### What needs to be done
Return verbatim everything from the first line through the line that contains "window('window_1', 'large storefront", and stop there.

### Dataset excerpt
━━━━━━━━━━━━━━━━
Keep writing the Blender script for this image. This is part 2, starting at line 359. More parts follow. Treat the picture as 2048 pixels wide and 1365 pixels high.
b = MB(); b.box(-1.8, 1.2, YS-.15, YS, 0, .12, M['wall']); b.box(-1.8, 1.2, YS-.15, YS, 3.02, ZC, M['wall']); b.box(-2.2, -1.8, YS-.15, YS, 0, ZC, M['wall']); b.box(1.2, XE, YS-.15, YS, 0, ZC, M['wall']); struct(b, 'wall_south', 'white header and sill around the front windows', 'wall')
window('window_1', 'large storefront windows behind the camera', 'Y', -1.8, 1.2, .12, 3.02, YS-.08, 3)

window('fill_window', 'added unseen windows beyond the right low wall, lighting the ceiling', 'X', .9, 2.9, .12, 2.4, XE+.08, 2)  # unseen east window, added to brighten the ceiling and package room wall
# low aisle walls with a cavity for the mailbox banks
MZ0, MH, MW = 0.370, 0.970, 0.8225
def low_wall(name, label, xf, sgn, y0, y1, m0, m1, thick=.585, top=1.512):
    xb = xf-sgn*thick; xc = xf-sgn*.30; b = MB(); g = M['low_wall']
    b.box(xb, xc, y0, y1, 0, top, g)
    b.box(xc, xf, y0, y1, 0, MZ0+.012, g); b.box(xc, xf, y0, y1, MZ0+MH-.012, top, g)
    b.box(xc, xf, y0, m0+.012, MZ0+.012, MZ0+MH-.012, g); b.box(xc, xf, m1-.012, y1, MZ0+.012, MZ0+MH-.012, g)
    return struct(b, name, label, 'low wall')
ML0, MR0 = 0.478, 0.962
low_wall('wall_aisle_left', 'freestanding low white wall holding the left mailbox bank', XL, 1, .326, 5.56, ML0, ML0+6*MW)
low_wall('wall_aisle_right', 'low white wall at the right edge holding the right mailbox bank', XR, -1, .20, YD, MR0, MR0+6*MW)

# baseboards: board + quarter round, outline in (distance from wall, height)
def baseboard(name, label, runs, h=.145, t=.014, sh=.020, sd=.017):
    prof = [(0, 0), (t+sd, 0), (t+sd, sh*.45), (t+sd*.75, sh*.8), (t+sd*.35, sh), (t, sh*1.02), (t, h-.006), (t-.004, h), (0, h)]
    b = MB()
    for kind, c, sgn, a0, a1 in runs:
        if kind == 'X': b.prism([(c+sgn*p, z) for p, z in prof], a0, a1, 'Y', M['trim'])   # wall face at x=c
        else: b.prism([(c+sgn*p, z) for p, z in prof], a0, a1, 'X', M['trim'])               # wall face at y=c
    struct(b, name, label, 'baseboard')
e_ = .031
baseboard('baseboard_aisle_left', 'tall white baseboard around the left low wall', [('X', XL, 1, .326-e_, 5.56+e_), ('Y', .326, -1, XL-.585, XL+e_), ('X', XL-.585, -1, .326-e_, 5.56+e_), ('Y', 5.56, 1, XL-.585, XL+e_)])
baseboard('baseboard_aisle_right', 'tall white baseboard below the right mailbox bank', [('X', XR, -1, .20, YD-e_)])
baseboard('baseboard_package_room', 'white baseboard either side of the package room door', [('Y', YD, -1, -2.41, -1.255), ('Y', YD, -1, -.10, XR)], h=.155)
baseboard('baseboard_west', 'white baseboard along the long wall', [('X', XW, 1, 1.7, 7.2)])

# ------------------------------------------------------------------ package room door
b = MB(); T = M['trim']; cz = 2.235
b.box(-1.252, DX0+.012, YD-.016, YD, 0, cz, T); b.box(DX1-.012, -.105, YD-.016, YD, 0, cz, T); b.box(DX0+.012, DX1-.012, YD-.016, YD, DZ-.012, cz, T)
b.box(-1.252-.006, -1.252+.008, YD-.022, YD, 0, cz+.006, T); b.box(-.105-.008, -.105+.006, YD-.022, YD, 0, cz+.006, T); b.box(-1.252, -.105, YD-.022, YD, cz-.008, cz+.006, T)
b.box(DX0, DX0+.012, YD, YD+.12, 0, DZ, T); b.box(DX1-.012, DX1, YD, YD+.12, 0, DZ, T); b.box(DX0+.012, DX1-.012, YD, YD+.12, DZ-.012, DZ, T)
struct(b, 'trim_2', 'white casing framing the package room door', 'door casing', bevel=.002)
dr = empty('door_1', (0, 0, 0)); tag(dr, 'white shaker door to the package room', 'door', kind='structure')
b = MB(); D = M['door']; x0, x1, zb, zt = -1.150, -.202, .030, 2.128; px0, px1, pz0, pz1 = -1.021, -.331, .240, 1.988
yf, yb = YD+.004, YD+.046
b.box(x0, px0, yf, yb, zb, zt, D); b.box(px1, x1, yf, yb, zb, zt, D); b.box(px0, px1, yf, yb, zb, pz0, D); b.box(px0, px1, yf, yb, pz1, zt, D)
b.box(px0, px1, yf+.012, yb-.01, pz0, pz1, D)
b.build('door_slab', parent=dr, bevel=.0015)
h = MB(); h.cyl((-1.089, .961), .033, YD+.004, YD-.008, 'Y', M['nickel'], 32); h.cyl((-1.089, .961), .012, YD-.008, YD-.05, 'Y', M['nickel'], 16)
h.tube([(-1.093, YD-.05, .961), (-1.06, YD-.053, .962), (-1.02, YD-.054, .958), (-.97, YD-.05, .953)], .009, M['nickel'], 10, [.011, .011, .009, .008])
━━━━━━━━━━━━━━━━
### Reply to the exercise
Keep writing the Blender script for this image. This is part 2, starting at line 359. More parts follow. Treat the picture as 2048 pixels wide and 1365 pixels high.
b = MB(); b.box(-1.8, 1.2, YS-.15, YS, 0, .12, M['wall']); b.box(-1.8, 1.2, YS-.15, YS, 3.02, ZC, M['wall']); b.box(-2.2, -1.8, YS-.15, YS, 0, ZC, M['wall']); b.box(1.2, XE, YS-.15, YS, 0, ZC, M['wall']); struct(b, 'wall_south', 'white header and sill around the front windows', 'wall')
window('window_1', 'large storefront windows behind the camera', 'Y', -1.8, 1.2, .12, 3.02, YS-.08, 3)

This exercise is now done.